■ **Dataset content**
--
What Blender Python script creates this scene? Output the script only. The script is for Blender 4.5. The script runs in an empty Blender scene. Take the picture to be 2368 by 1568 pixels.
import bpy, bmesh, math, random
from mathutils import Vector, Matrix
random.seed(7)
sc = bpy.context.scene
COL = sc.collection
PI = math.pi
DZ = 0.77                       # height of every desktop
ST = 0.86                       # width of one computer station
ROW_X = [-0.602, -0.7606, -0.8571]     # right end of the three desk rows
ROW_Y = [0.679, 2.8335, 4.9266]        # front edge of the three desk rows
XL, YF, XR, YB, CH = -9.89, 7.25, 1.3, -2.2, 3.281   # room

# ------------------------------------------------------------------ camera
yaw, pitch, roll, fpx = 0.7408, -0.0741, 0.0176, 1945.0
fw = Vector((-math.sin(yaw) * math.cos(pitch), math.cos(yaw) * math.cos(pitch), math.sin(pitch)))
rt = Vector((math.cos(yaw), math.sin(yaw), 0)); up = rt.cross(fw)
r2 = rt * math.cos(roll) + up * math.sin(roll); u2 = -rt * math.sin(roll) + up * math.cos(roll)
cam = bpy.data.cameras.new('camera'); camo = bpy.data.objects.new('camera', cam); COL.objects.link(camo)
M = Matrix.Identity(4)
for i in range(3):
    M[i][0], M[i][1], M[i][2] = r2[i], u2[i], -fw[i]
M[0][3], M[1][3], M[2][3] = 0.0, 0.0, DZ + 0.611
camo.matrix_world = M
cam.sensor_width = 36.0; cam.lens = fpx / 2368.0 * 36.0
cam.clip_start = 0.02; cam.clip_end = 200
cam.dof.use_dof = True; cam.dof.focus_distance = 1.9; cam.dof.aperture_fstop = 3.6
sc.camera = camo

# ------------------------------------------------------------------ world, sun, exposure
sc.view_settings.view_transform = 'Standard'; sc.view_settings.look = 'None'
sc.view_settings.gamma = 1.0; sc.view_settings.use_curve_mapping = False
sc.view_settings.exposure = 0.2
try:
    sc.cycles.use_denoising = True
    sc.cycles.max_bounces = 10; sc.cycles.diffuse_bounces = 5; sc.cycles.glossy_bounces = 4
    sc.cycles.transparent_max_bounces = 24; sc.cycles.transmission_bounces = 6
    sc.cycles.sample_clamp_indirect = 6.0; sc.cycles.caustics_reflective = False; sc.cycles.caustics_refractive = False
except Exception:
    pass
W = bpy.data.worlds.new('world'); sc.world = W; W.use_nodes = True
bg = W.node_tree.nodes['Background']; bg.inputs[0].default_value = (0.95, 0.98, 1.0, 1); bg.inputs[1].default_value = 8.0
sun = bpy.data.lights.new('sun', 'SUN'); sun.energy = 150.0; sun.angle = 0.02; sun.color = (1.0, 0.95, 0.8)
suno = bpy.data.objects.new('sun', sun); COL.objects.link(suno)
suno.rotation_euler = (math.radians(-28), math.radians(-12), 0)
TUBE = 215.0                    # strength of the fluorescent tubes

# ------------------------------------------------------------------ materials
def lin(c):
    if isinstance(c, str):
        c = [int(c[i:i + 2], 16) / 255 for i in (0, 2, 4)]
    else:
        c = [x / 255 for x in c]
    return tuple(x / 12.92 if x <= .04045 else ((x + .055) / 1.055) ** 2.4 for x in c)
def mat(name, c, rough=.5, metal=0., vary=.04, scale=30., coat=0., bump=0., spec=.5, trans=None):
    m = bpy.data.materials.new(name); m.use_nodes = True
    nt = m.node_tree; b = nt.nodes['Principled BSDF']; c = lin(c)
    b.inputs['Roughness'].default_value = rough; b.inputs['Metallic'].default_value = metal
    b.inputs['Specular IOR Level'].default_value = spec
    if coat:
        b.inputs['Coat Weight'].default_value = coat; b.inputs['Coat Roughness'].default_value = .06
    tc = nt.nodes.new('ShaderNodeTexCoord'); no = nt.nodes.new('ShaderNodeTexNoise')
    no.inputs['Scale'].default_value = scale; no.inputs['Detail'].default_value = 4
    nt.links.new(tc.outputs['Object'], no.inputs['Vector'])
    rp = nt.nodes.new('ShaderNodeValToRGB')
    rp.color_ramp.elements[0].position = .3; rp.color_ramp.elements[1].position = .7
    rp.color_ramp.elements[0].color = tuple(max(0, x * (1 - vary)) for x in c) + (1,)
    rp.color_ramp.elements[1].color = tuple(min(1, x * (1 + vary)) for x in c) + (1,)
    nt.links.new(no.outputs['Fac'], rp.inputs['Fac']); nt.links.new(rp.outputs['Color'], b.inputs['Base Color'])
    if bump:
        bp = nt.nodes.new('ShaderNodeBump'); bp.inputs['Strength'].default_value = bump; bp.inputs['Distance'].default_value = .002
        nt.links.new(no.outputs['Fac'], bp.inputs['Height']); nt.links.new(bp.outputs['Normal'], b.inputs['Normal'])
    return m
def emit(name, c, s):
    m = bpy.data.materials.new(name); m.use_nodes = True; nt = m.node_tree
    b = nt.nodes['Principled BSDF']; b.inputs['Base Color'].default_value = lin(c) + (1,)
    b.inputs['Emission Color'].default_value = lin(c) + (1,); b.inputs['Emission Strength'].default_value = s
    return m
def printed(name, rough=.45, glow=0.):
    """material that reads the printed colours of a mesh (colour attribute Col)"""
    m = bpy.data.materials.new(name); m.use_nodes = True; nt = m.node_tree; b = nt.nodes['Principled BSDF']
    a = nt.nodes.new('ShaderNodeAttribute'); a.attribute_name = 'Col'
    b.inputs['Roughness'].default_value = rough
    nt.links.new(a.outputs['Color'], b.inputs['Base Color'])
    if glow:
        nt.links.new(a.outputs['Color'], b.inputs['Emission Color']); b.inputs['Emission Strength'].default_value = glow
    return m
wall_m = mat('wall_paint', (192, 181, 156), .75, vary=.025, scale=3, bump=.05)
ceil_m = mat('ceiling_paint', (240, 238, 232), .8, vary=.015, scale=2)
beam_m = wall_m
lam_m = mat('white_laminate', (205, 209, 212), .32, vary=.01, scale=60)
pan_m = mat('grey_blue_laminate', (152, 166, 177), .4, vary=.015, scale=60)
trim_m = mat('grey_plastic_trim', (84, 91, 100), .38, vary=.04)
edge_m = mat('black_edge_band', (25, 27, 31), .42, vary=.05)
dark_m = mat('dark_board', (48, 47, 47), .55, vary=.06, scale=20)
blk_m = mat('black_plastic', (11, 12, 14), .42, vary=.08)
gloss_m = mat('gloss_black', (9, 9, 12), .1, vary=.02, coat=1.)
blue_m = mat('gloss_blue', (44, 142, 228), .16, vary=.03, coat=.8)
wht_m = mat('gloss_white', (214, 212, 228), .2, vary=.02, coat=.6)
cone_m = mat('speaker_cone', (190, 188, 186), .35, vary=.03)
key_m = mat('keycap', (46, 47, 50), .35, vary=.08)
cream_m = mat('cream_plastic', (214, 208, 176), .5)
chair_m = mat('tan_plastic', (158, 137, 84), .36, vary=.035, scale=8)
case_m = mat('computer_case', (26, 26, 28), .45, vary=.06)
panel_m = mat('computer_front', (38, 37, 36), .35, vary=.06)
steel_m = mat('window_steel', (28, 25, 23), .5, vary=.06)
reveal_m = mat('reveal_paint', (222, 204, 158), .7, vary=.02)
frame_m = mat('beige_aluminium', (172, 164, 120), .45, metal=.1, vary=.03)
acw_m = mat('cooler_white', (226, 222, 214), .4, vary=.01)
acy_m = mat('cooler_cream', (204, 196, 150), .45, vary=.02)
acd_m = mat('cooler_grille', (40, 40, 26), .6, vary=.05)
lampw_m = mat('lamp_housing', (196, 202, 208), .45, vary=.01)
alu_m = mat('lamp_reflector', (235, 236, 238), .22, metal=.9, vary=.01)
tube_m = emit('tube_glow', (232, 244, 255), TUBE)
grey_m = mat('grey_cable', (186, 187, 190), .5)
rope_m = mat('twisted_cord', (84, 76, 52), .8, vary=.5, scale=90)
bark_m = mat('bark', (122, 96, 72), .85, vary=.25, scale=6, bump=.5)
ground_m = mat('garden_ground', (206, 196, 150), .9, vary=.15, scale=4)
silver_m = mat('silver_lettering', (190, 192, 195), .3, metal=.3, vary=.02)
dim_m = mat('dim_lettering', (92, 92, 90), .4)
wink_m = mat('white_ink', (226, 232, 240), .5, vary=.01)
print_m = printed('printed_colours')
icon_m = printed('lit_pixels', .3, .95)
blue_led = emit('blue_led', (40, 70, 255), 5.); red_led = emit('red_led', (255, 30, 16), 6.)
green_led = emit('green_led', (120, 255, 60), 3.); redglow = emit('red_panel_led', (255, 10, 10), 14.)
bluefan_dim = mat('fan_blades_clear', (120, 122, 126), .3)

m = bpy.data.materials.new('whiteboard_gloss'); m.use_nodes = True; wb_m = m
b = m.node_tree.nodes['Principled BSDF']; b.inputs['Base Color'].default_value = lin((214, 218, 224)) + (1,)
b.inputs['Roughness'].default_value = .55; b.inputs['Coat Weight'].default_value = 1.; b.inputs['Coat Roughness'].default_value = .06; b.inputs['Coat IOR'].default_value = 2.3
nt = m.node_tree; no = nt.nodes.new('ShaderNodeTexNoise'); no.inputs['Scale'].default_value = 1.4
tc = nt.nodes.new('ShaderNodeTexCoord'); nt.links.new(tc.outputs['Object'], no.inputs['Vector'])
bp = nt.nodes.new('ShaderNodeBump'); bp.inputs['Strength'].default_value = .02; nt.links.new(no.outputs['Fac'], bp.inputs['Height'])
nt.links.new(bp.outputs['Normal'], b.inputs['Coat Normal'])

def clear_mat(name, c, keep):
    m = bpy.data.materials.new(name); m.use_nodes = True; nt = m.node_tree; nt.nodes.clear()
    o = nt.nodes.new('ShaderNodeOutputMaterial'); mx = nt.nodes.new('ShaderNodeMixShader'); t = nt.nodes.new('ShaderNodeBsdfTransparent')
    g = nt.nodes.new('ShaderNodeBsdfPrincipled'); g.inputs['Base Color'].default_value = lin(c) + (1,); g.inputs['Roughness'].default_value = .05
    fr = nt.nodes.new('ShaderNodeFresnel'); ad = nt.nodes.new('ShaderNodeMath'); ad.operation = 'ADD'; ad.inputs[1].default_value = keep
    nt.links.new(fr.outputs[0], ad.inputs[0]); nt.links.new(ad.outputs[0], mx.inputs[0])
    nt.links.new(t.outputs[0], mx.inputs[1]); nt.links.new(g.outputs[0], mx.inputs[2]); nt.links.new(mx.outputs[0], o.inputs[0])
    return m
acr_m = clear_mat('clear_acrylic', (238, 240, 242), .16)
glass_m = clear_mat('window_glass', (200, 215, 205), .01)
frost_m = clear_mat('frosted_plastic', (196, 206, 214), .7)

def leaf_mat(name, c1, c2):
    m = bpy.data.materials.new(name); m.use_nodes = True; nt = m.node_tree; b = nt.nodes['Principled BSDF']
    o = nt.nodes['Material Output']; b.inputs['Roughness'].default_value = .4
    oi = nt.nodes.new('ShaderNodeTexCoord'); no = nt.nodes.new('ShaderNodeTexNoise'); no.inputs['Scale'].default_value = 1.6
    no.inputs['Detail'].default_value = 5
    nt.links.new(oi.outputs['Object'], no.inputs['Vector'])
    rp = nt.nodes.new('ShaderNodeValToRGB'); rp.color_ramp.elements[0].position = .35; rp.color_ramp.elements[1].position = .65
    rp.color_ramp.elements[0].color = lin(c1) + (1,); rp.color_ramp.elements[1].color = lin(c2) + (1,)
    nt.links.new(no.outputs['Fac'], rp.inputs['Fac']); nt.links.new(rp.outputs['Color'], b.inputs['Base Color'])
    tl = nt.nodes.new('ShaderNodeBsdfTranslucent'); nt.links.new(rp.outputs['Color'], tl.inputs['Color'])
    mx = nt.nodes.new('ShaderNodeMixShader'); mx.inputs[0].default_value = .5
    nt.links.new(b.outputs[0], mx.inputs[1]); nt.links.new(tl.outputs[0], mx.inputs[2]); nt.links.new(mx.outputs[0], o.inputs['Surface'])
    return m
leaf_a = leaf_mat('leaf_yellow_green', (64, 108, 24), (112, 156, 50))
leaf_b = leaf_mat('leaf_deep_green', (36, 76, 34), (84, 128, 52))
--
■ **Task brief**
Starting at the first line of the data above, please restate word for word every line up to and including the one that holds "XL, YF, XR, YB, CH", and add nothing else.

■ **Result of this task**
What Blender Python script creates this scene? Output the script only. The script is for Blender 4.5. The script runs in an empty Blender scene. Take the picture to be 2368 by 1568 pixels.
import bpy, bmesh, math, random
from mathutils import Vector, Matrix
random.seed(7)
sc = bpy.context.scene
COL = sc.collection
PI = math.pi
DZ = 0.77                       # height of every desktop
ST = 0.86                       # width of one computer station
ROW_X = [-0.602, -0.7606, -0.8571]     # right end of the three desk rows
ROW_Y = [0.679, 2.8335, 4.9266]        # front edge of the three desk rows
XL, YF, XR, YB, CH = -9.89, 7.25, 1.3, -2.2, 3.281   # room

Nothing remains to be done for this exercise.